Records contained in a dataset
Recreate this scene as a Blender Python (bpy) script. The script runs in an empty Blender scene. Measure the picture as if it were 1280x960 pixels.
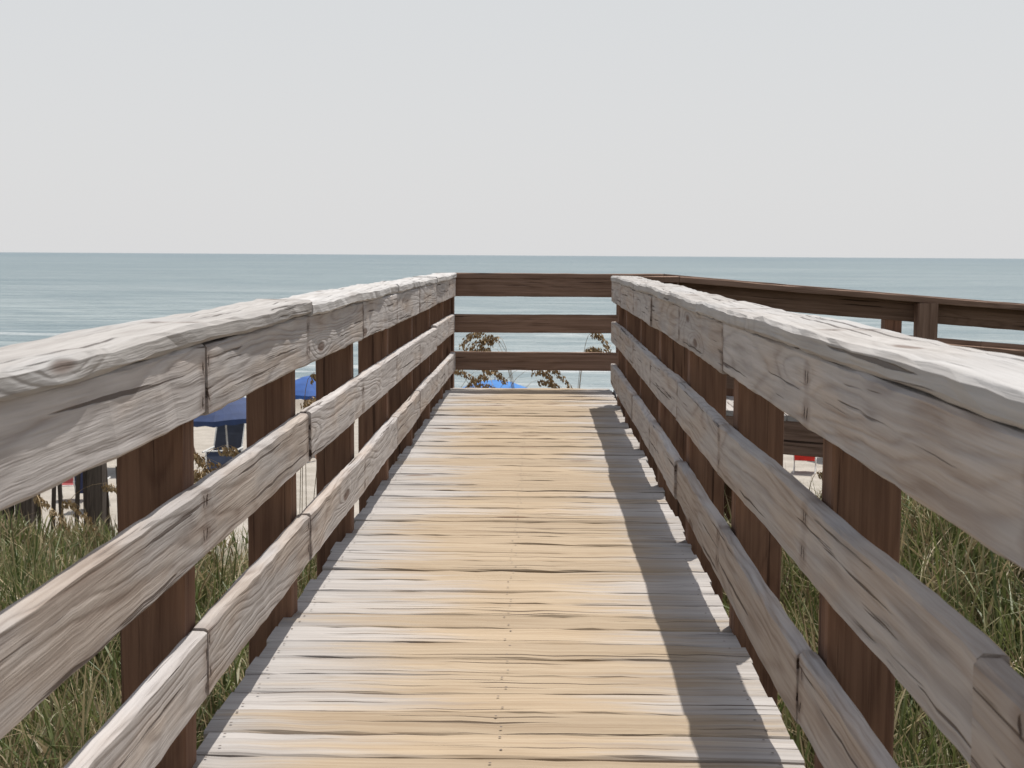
import bpy, math, random
import numpy as np
from mathutils import Vector, Matrix
random.seed(7); rng=np.random.default_rng(7)
sc=bpy.context.scene
sc.view_settings.view_transform='Standard'; sc.view_settings.look='None'; sc.view_settings.exposure=0
CZ=1.04; SEA=CZ-6.5

# ---------------------------------------------------------------- node helper
class NT:
    def __init__(s,tree): s.t=tree; s.n=tree.nodes; s.l=tree.links
    def new(s,typ,**k):
        n=s.n.new(typ)
        for a,b in k.items(): setattr(n,a,b)
        return n
    def put(s,sock,v):
        if v is None: return
        if hasattr(v,'is_output'): s.l.new(v,sock)
        else: sock.default_value=v
    def m(s,op,a,b=None,c=None,clamp=False):
        n=s.new('ShaderNodeMath',operation=op,use_clamp=clamp)
        s.put(n.inputs[0],a); s.put(n.inputs[1],b)
        if c is not None: s.put(n.inputs[2],c)
        return n.outputs[0]
    def vm(s,op,a,b):
        n=s.new('ShaderNodeVectorMath',operation=op); s.put(n.inputs[0],a); s.put(n.inputs[1],b); return n.outputs[0]
    def noise(s,v,scale=1.0,detail=3.0,rough=.5,dist=0.0):
        n=s.new('ShaderNodeTexNoise'); s.put(n.inputs['Vector'],v)
        n.inputs['Scale'].default_value=scale; n.inputs['Detail'].default_value=detail
        n.inputs['Roughness'].default_value=rough; n.inputs['Distortion'].default_value=dist
        return n.outputs['Fac']
    def ss(s,v,a,b,c=0.0,d=1.0):
        n=s.new('ShaderNodeMapRange',interpolation_type='SMOOTHSTEP'); s.put(n.inputs[0],v)
        for i,q in enumerate((a,b,c,d)): n.inputs[1+i].default_value=q
        return n.outputs[0]
    def mix(s,f,a,b,mode='MIX'):
        n=s.new('ShaderNodeMix',data_type='RGBA',blend_type=mode)
        s.put(n.inputs[0],f); s.put(n.inputs[6],a); s.put(n.inputs[7],b); return n.outputs[2]
    def bump(s,h,strength=.5,dist=.01,normal=None):
        n=s.new('ShaderNodeBump'); n.inputs['Strength'].default_value=strength; n.inputs['Distance'].default_value=dist
        s.put(n.inputs['Height'],h)
        if normal: s.l.new(normal,n.inputs['Normal'])
        return n.outputs[0]
def newmat(name):
    m=bpy.data.materials.new(name); m.use_nodes=True
    t=NT(m.node_tree); b=m.node_tree.nodes['Principled BSDF']; return m,t,b
def C(r,g,b): return (r,g,b,1.0)
def simple(name,col,rough=.7,var=.15,sc_=8):
    m,t,b=newmat(name)
    tc=t.new('ShaderNodeTexCoord').outputs['Object']
    n=t.noise(tc,sc_,4)
    f=t.ss(n,.3,.7)
    t.l.new(t.mix(f,C(*[c*(1-var) for c in col]),C(*[min(1,c*(1+var)) for c in col])),b.inputs['Base Color'])
    b.inputs['Roughness'].default_value=rough
    return m

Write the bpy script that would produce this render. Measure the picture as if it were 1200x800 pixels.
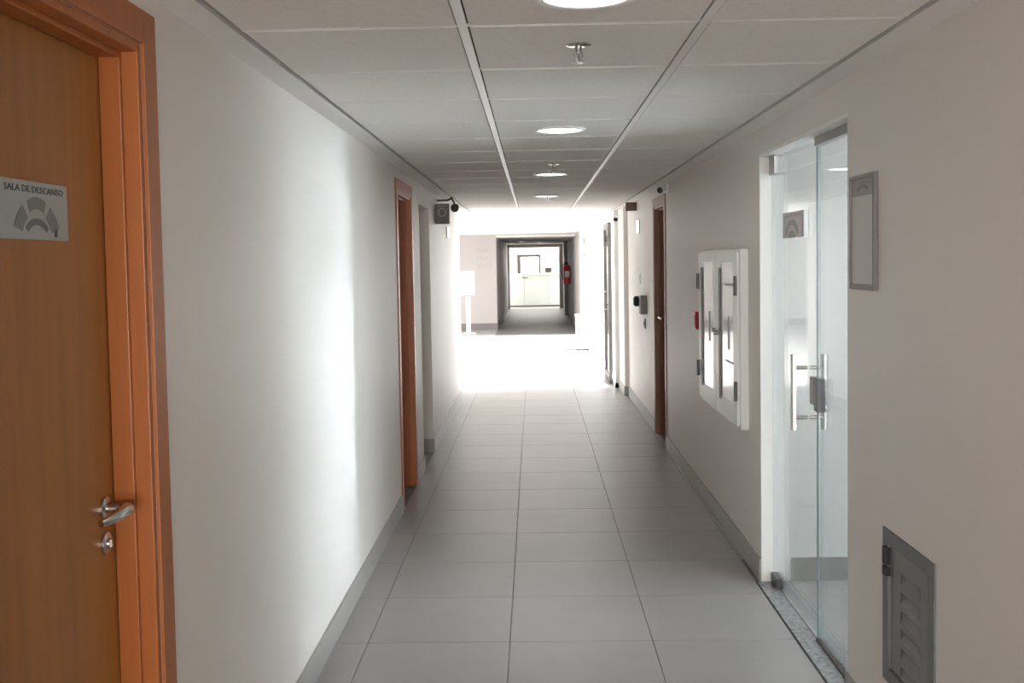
import bpy, bmesh, math, random
from mathutils import Vector, Matrix

for o in list(bpy.data.objects):
    bpy.data.objects.remove(o, do_unlink=True)
S = bpy.context.scene
COL = S.collection
random.seed(4)

# ------------------------------------------------------------------ camera
F_PX, CY_PX = 1248.5, 371.7
PITCH, YAW, ROLL = 0.0523, -0.0213, -0.0170
EYE = 1.6
f0 = Vector((math.sin(YAW), math.cos(YAW), 0)); r0 = Vector((math.cos(YAW), -math.sin(YAW), 0)); u0 = Vector((0, 0, 1))
fw = f0 * math.cos(PITCH) - u0 * math.sin(PITCH)
up = u0 * math.cos(PITCH) + f0 * math.sin(PITCH)
rt = r0 * math.cos(ROLL) + up * math.sin(ROLL)
up = up * math.cos(ROLL) - r0 * math.sin(ROLL)
cam = bpy.data.cameras.new('camera')
cam.sensor_width = 36; cam.lens = F_PX / 1200 * 36
cam.shift_y = (CY_PX - 400) / 1200
cam.clip_start = 0.05; cam.clip_end = 200
camo = bpy.data.objects.new('camera', cam); COL.objects.link(camo)
camo.matrix_world = Matrix(((rt.x, up.x, -fw.x, 0), (rt.y, up.y, -fw.y, 0), (rt.z, up.z, -fw.z, EYE), (0, 0, 0, 1)))
S.camera = camo

# ------------------------------------------------------------------ sky, lights, exposure
w = bpy.data.worlds.new('overcast_sky'); S.world = w; w.use_nodes = True
bg = w.node_tree.nodes['Background']
bg.inputs[0].default_value = (0.93, 0.97, 1.0, 1); bg.inputs[1].default_value = 6.0

def area(name, loc, target, sx, sy, power, color=(1, 1, 1), spread=180):
    l = bpy.data.lights.new(name, 'AREA'); l.shape = 'RECTANGLE'; l.size = sx; l.size_y = sy
    l.energy = power; l.color = color; l.spread = math.radians(spread)
    o = bpy.data.objects.new(name, l); COL.objects.link(o)
    o.location = loc
    o.rotation_euler = (Vector(target) - Vector(loc)).to_track_quat('-Z', 'Y').to_euler()
    return o

# low sun from the right, square to the passage: floods the lobby floor through its glazing
sl = bpy.data.lights.new('sun', 'SUN'); sl.energy = 31; sl.angle = math.radians(14); sl.color = (1, .965, .93)
so = bpy.data.objects.new('sun', sl); COL.objects.link(so)
so.rotation_euler = Vector((-math.cos(math.radians(31)), -.04, -math.sin(math.radians(31)))).to_track_quat('-Z', 'Y').to_euler()
# sky light entering through the glazed lobby wall
area('lobby_daylight', (1.45, 18.2, 1.1), (0, 18.2, 1.1), 9.4, 2.0, 340, (1, .985, .97))
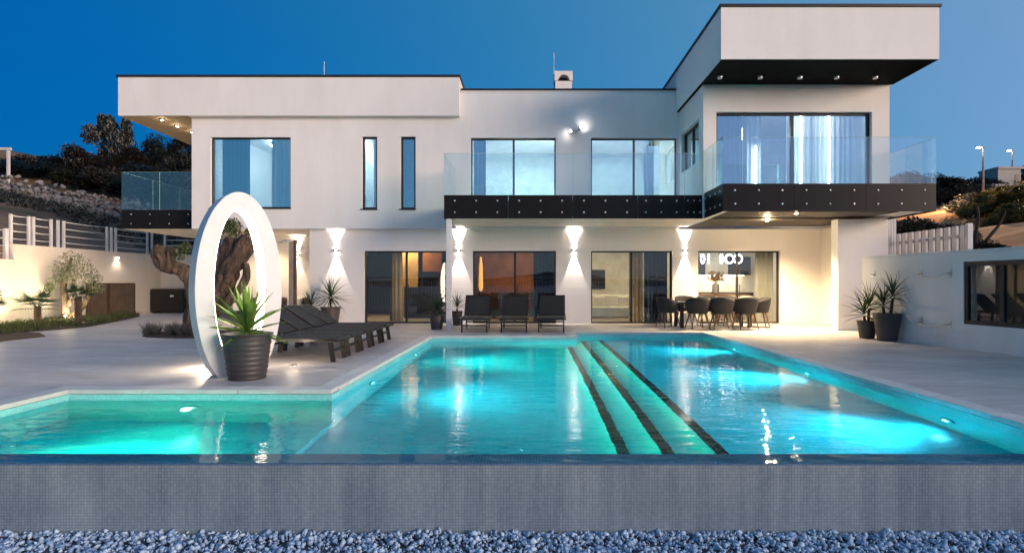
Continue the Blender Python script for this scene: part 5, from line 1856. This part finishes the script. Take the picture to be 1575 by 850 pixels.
EM_ST = emit('street_lamp_glow', (1.0, 0.90, 0.76), 40)
for (px, Y, zt, lab) in ((1512, 44, 12.1, 'taller lit street lamp standing clear on the right slope'), (1557, 58, 15.2, 'lit street lamp rising behind the concrete hut')):
    x = hx(px, Y); zg = height(x, Y)
    t = thing('street_lamp', lab, 'street lamp', (x, Y, zg), 0, 'street lamps on the right slope')
    H = zt - zg
    MB().tube([(0, 0, -0.3), (0, 0, H * 0.5), (0, 0, H)], [0.10, 0.08, 0.06], 10).build('pole', plain('lamp_pole', (0.16, 0.16, 0.17), 0.5), t, smooth=True)
    MB().box(-0.55, 0.05, -0.10, 0.10, H - 0.02, H + 0.06).build('head', plain('lamp_head', (0.2, 0.2, 0.21), 0.5), t, bevel=0.02)
    MB().box(-0.50, -0.18, -0.08, 0.08, H - 0.06, H - 0.022).build('lens', EM_ST, t)
    spot('beam', (x - 0.45, Y - 0.1, zt - 0.12), (-0.35, -1.0, -0.9), 15000 if Y < 50 else 1500, 96, 0.5, (1.0, 0.56, 0.26), t, 0.15)
x0, x1, Yh = hx(1535, 52), hx(1570, 52), 52
zg = height((x0 + x1) / 2, Yh)
t = thing('concrete_hut', 'small grey concrete hut with a flat roof on the right ridge', 'hut', ((x0 + x1) / 2, Yh, zg))
MB().box(x0, x1, Yh, Yh + 2.2, zg - 1, 12.0).build('wall', CONC, t, True)
MB().box(x0 - 0.05, x1 + 0.25, Yh - 0.12, Yh + 2.3, 12.002, 12.22).build('roof', CONC, t, True)
MB().box(x1 - 0.55, x1 - 0.15, Yh - 0.02, Yh - 0.002, 10.3, 11.5).build('door', BRONZE, t, True)
xa, xb = hx(1524, 50), hx(1640, 50)
tag(MB().box(xa, xb, 50, 50.3, zg - 2.0, 10.25).build('low_wall', CONC), 'low pale wall in front of the concrete hut', 'wall')


# unseen floor lamps, added to wash the terrace round the sculpture and the loungers
for (x, y, w, lab) in ((-4.95, 8.5, 24, 'added floor lamp behind the left foot of the oval sculpture'), (-3.75, 8.75, 4, 'added floor lamp behind the right foot of the oval sculpture')):
    t = thing('floor_lamp_added', lab, 'floor lamp', (x, y, 0.0), 0, 'added floor lamps round the sculpture')
    MB().lathe([(0.03, 0.001), (0.06, 0.001), (0.06, 0.012), (0.03, 0.016)], 18, (x, y, 0)).build('trim', STEEL, t, True)
    MB().lathe([(0.002, 0.006), (0.029, 0.006), (0.029, 0.013), (0.002, 0.014)], 14, (x, y, 0)).build('lens', EM_WARM, t, True)
    point('glow', (x, y, 0.30), w, (1.0, 0.80, 0.55), 0.04, t)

- Work instructions
Look above for the line with "Write the bpy", then print it and each line after it down to and including the line with "S.camera = camo". Leave out the pictures and keep the wording exact.

- Full answer
Write the bpy script that would produce this render. Measure the picture as if it were 1200x800 pixels.
import bpy, bmesh, math, random
from mathutils import Vector, Matrix

for o in list(bpy.data.objects):
    bpy.data.objects.remove(o, do_unlink=True)
S = bpy.context.scene
COL = S.collection
random.seed(4)

# ------------------------------------------------------------------ camera
F_PX, CY_PX = 1248.5, 371.7
PITCH, YAW, ROLL = 0.0523, -0.0213, -0.0170
EYE = 1.6
f0 = Vector((math.sin(YAW), math.cos(YAW), 0)); r0 = Vector((math.cos(YAW), -math.sin(YAW), 0)); u0 = Vector((0, 0, 1))
fw = f0 * math.cos(PITCH) - u0 * math.sin(PITCH)
up = u0 * math.cos(PITCH) + f0 * math.sin(PITCH)
rt = r0 * math.cos(ROLL) + up * math.sin(ROLL)
up = up * math.cos(ROLL) - r0 * math.sin(ROLL)
cam = bpy.data.cameras.new('camera')
cam.sensor_width = 36; cam.lens = F_PX / 1200 * 36
cam.shift_y = (CY_PX - 400) / 1200
cam.clip_start = 0.05; cam.clip_end = 200
camo = bpy.data.objects.new('camera', cam); COL.objects.link(camo)
camo.matrix_world = Matrix(((rt.x, up.x, -fw.x, 0), (rt.y, up.y, -fw.y, 0), (rt.z, up.z, -fw.z, EYE), (0, 0, 0, 1)))
S.camera = camo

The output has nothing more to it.